WARSAW, Poland — European governments might have to choose between Beijing and Washington, Secretary of State Mike Pompeo warned this week, as Chinese telecommunications companies pose an ever-greater threat to Western militaries in air and space, a threat other NATO countries acknowledge.
Pompeo put a particular focus on Huawei and other telecom giants with connections to Chinese espionage services as he traveled through Hungary, Slovakia, and Poland Monday and Tuesday to relay U.S. concern over Beijing’s encroachment in the region. Huawei, the world’s second-largest maker of smartphones, is racing to pioneer 5G, the fifth-generation wireless technology that promises to be exponentially faster than its predecessor and could provide a point-of-entry into America’s most sensitive technologies. Europe is currently the biggest foreign market for Huawei, whose equipment President Trump might soon ban by executive order from U.S. networks.
“With respect to Chinese infrastructure delivered via Huawei, we’ve done here in Poland what we’ve done all across the world: We’ve made known the risks that are associated with that, risks to the private information of the citizens of the country, risk that comes from having that technology installed in network and systems,” Pompeo said in Warsaw in response to a question from the Washington Examiner. “Individual countries then will make their own choices.”
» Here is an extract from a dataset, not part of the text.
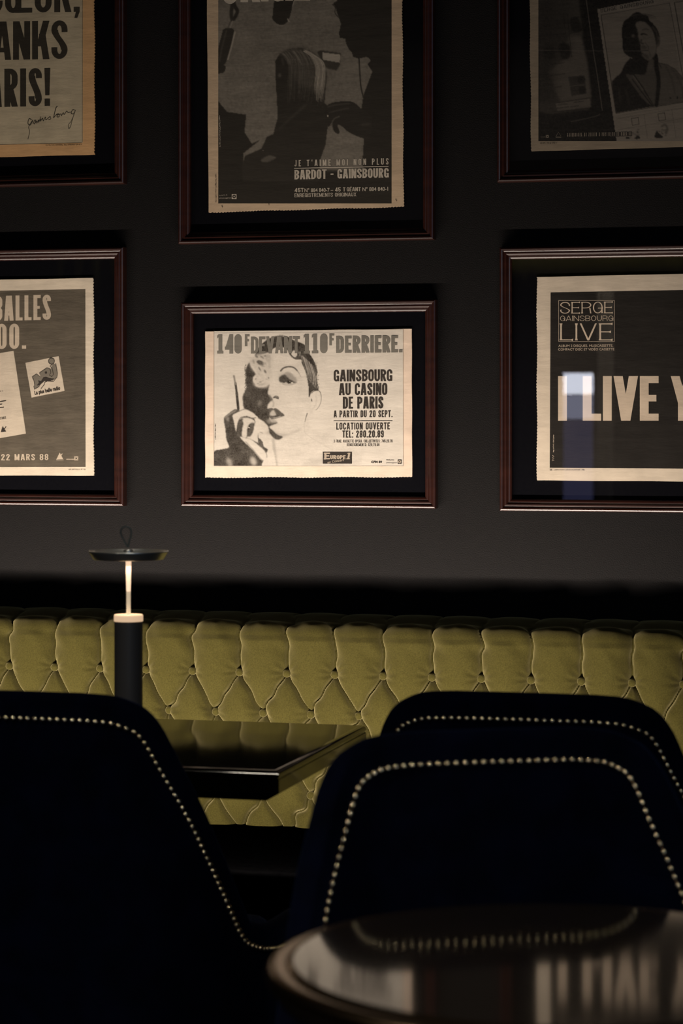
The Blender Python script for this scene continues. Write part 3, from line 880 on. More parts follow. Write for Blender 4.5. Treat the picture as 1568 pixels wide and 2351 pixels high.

He immediately added, “We’ve also made clear that if they make a certain set of decisions that it will be more difficult for the United States Department of Defense to work alongside of them — that is, we’ll never put our equipment in a place which would present risk to our technology from having Chinese technology collocated alongside of it that presents a risk.”
Poland houses Huawei’s headquarters for Central and Eastern Europe and the Nordics, and a Huawei employee was arrested for spying there last month. But China is increasing its investment all over the region, and the United States has taken note.
“The Slovaks just bought F16s,” a senior State Department official told reporters Tuesday. “We’re working with them on avoiding Huawei in certain areas of their economy.”
Pompeo touted the sale of the 14 modernized fighter jets to supplant aging Soviet-made warplanes as a move that will “open the door to expanded defense cooperation” with the country. But in the same breath he warned against cooperation with the Chinese company in a region where Huawei hotspots seem as common as Xfinity’s in the United States. NATO allies understood the concern even before Pompeo arrived in Central Europe ahead of the Warsaw summit on the Middle East that kicks off Wednesday.
“We have a choice between networks based on U.S. satellites or Chinese satellites,” a European official discussing Pompeo’s trip told the Washington Examiner. “Europe is going to have to make a choice because you can’t have both. … It just makes spying so much easier.”
Pompeo doesn’t have time to lose in beating the drum over Huawei, as space industry observers foresee “an inflection point” in 5G technology developing over the next two years. “At 2020, it is going to get more common globally,” ABI Research’s Emanuel Kolta told Space News in October. The pervasiveness of 5G technology — designed to network numerous existing devices, sometimes through a technique that “cuts out central control of a network entirely,” as MIT’s Technology Review described it — will make it difficult to guard against through half-measures.
A quick round of meetings didn’t get the job done, as one of Pompeo’s counterparts publicly chafed at the idea his government would have to choose between his partners in Beijing and Washington.
“We are NATO allies,” Hungarian foreign minister Peter Szijjarto maintained during a Monday press conference. “When it comes to cooperation with Russia or cooperation with the People’s Republic of China, that doesn’t endanger us being a reliable ally to the United States and to NATO.”
Still, Pompeo seemed optimistic that his arguments would eventually carry the day. “Our task is to make them aware of the concerns and risks and show them the data,” he told reporters in Bratislava. “And when they see those, I’m confident they’ll make good decisions for their own nation.”